All of this is prelude to a discussion of cutting sign on the direction that one of the INS successor organizations – the DHS Bureau of Immigration and Customs Enforcement (ICE) – has taken in the past couple of years. It seems to me that cutting sign in this case falls clearly into the Inspector Clouseau category, although it is less clear whether Clouseau better describes the tracker or the tracked.
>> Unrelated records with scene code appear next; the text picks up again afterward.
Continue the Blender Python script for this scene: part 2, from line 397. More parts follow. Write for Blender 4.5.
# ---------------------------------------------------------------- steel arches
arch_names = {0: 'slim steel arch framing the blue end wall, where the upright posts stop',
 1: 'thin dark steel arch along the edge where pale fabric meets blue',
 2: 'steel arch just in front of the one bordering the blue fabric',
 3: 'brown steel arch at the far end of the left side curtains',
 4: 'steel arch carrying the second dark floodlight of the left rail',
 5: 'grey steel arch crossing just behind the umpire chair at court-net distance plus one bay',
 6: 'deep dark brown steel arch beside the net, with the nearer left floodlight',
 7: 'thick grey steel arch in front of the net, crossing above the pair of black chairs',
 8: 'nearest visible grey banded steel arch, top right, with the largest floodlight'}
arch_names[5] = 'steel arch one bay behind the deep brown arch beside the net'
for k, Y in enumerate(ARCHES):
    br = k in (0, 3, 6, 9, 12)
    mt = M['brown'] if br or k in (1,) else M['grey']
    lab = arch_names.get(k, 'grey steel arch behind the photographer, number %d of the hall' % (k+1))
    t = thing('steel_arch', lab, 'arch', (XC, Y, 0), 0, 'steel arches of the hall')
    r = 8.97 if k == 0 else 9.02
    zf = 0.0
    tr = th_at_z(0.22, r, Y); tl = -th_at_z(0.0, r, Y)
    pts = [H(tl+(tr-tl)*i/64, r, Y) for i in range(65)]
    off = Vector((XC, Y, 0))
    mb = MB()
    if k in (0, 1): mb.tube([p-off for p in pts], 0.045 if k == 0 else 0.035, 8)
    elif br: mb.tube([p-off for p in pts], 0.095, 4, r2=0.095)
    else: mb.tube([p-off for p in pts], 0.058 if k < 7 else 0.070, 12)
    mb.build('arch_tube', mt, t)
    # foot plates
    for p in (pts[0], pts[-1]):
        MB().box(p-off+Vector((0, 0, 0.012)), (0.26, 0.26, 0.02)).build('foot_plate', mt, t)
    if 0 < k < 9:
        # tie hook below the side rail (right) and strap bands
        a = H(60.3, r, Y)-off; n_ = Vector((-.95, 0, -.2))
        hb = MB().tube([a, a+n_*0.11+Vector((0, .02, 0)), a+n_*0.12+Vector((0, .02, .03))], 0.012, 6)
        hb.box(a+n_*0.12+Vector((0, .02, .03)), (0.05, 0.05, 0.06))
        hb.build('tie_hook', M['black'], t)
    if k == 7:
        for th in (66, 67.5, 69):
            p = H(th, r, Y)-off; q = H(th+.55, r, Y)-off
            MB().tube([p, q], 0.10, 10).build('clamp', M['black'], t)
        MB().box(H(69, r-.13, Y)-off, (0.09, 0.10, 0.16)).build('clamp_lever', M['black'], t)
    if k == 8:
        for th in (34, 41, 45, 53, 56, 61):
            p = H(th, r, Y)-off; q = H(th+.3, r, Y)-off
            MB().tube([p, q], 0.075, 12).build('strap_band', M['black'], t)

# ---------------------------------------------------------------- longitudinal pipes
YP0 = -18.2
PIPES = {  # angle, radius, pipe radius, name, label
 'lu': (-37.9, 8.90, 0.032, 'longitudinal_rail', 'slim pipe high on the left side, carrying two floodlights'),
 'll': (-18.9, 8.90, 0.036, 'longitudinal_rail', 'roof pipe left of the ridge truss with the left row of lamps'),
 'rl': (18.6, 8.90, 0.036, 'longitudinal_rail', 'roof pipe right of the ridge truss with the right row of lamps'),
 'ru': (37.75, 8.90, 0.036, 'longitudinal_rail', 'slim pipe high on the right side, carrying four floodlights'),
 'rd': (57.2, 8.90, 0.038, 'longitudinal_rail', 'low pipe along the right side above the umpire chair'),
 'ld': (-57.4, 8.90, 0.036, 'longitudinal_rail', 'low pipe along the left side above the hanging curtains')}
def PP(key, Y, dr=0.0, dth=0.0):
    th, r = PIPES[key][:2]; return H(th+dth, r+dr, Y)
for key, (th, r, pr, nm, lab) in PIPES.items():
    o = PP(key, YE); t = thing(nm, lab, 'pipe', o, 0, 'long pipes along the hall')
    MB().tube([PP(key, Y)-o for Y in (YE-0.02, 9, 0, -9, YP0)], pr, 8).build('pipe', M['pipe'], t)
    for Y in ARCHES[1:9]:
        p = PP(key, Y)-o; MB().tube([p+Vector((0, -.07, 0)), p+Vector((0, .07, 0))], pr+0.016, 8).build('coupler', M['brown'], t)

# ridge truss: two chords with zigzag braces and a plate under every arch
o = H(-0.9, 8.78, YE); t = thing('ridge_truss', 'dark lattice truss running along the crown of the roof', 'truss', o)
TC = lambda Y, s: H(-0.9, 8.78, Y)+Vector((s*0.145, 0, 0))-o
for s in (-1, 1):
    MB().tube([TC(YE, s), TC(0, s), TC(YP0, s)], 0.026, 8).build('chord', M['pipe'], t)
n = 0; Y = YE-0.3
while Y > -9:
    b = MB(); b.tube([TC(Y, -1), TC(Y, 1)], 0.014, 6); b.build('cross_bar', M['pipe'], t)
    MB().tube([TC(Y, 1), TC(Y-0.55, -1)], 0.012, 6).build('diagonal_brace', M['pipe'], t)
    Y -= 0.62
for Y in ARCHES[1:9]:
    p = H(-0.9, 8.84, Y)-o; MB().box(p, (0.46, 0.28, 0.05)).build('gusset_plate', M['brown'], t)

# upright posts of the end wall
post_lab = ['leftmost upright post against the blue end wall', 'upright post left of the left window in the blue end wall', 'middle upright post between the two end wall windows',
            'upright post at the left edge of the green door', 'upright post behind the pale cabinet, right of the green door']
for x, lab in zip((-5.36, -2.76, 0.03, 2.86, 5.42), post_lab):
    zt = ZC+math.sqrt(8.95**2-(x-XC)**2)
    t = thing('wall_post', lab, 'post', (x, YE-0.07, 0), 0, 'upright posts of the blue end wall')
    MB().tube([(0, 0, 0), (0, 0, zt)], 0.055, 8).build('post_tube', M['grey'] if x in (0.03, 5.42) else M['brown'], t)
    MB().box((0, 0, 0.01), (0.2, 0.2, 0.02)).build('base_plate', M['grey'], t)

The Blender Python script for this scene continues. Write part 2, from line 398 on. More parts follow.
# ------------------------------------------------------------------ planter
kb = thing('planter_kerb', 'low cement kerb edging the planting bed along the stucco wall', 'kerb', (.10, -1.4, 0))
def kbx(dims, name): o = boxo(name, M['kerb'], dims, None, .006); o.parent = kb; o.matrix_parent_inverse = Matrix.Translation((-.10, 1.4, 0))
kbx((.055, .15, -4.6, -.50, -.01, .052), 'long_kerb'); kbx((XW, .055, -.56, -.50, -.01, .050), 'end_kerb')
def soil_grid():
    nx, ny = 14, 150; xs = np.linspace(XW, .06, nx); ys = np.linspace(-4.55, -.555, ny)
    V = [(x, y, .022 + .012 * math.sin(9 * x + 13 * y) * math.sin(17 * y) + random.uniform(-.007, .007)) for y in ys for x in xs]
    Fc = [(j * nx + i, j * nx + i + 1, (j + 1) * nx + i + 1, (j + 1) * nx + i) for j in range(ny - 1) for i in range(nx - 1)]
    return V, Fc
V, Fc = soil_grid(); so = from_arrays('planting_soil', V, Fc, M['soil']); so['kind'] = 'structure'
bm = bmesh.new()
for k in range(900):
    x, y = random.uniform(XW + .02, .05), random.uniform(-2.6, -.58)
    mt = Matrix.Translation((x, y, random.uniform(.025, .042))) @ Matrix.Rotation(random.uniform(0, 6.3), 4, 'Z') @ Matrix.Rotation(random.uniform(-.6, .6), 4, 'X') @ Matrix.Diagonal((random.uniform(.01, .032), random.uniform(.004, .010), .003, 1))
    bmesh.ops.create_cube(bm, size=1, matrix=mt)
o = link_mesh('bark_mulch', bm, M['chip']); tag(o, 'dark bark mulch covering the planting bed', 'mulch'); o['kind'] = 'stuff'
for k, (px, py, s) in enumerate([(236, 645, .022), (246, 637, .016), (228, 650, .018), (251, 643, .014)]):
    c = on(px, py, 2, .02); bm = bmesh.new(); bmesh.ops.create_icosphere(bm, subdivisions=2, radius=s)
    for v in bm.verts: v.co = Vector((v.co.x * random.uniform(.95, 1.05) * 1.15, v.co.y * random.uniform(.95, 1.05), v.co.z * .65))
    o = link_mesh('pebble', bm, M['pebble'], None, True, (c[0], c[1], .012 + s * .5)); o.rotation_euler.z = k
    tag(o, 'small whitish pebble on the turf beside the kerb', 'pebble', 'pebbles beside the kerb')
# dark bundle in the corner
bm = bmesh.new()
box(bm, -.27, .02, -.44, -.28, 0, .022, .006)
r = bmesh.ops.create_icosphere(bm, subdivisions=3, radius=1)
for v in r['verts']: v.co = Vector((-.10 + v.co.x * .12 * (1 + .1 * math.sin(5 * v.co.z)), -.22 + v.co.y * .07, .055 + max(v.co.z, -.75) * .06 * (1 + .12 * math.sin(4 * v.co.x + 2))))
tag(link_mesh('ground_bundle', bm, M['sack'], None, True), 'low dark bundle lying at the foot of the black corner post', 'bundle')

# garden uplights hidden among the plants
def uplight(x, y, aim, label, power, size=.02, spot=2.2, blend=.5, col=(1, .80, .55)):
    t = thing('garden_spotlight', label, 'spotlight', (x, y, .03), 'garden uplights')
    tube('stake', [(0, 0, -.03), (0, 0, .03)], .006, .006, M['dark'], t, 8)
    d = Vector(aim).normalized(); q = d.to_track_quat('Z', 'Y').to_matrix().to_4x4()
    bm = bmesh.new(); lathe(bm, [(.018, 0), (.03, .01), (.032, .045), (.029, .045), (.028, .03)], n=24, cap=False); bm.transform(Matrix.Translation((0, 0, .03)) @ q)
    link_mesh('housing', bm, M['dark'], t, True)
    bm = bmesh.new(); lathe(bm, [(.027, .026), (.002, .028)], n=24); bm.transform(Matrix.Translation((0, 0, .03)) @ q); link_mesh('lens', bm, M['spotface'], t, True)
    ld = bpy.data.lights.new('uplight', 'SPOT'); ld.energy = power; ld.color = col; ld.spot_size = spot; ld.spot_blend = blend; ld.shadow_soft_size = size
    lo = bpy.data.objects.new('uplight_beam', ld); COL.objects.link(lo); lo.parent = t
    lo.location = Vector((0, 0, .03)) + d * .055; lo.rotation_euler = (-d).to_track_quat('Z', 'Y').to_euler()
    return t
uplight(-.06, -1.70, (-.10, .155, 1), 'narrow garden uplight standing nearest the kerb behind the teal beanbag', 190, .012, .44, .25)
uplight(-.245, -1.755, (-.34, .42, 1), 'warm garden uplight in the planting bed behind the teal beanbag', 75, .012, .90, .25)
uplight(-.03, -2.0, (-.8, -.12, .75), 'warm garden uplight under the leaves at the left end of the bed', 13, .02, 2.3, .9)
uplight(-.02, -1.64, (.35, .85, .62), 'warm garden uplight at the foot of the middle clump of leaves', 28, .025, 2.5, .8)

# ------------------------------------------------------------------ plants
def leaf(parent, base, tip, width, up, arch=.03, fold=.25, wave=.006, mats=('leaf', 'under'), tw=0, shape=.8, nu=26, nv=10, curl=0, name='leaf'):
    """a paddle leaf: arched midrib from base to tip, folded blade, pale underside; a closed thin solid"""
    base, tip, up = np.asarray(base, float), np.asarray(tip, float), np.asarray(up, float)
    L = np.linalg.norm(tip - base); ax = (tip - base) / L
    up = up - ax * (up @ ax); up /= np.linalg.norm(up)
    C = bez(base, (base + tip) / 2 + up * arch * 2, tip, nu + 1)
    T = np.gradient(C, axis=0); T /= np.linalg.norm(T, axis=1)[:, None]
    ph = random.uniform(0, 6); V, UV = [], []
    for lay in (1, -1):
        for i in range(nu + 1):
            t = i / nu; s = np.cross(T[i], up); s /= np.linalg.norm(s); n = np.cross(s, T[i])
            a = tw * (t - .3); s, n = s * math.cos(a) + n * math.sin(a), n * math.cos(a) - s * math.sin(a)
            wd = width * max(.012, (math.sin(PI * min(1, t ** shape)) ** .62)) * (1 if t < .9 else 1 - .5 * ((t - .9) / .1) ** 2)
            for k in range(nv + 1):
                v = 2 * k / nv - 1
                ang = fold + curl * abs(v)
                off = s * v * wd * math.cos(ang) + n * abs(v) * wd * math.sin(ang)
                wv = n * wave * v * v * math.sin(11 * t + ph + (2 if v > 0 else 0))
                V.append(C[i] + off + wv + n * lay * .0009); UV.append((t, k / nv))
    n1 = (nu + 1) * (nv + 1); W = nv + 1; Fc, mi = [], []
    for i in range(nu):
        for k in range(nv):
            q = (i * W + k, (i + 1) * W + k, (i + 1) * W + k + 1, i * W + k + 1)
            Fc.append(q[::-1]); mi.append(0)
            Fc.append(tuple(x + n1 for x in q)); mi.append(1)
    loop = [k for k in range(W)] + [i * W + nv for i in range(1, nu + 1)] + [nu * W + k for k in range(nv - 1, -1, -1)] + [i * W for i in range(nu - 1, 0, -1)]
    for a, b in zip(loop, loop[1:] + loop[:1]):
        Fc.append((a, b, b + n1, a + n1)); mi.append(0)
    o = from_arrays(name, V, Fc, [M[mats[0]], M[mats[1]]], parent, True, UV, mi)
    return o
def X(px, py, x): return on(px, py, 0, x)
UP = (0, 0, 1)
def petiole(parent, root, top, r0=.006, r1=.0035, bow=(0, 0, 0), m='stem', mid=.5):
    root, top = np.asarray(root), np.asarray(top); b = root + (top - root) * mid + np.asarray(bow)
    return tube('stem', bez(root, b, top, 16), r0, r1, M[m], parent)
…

Consider the following (italic emphases added):

  • December 2010 ICE Director John Morton, speaking at a news conference after questions are raised as to ICE manipulation of its statistical reporting of removals for federal fiscal year 2010 in order to inflate the figures: "When the secretary tells you that the numbers are at an all-time high, that's straight, on the merits, no cooking of the books…it's what happened."

  • October 2011 President Barak Obama, speaking at a roundtable with Hispanic reporters, after ICE statistical reporting of removals for the next federal fiscal year, 2011: "The statistics are actually a little deceptive because what we've been doing is, with the stronger border enforcement, we've been apprehending folks at the borders and sending them back. That is counted as a deportation, even though they may have only been held for a day or 48 hours, sent back – that's counted as a deportation."

  • December 2011 The Rasmussen organization issues a poll stating that "60% Think Federal Government Encourages Illegal Immigration: Voters continue to believe strongly that the federal government's actions are encouraging illegal immigration…."

  • January 2012 U.S. District Court Judge Shira A. Scheindlin, overseeing a Freedom of Information Act lawsuit against ICE, is quoted by the Los Angeles Times as saying that "there is ample evidence to show that immigration and Homeland Security officials went 'out of their way to mislead the public about Secure Communities.'" (Regular readers of the Center's publications will know that Secure Communities is an ICE program designed to use fingerprint biometrics to identify illegal aliens arrested and charged with crimes by state and local police that has become mired in controversy over vacillating ICE policies and public statements since its inception.)

  • January 2012 Chris Crane, union president of the National ICE Council, is quoted in the New York Times as saying, "Law enforcement and public safety have taken a back seat to attempts to satisfy immigrant advocacy groups," and that [ICE Director John Morton's] directives presented enforcement agents with "a roller coaster of arrest authority that has changed from month to month, week to week and at times from day to day." Crane alleged that some agents were afraid to make any arrests because of these policy shifts.

  • January 2012 Syracuse University's Transactional Records Access Clearinghouse (TRAC) issues a press release stating in part, "Case-by-case records provided by Immigration and Customs Enforcement (ICE) under the Freedom of Information Act (FOIA) show that many fewer individuals were apprehended, deported or detained by the agency than were claimed in its official statements — congressional testimony, press releases, and the agency's latest 2010 Yearbook of Immigration Statistics… Details about the vast differences between the agency activities documented by the data and its public statements are laid out in a FOIA appeal filed by TRAC on January 4. The surprising size of the discrepancies, the TRAC appeal said, indicated that either 'ICE has been making highly exaggerated and inaccurate claims about the level of its enforcement activities,' or it is 'withholding on a massive scale.'"

I really ought to just let the above factoids – only a few standouts among the many that exist – speak for themselves, because they paint a clear enough picture. But at the risk of gilding the lily, I won't.

If ICE is in disrepute – and it is, from both the left and the right – its leaders shouldn't act so mystified. They need only look at the tracks in the sand which, they'll discover, lead to their own feet.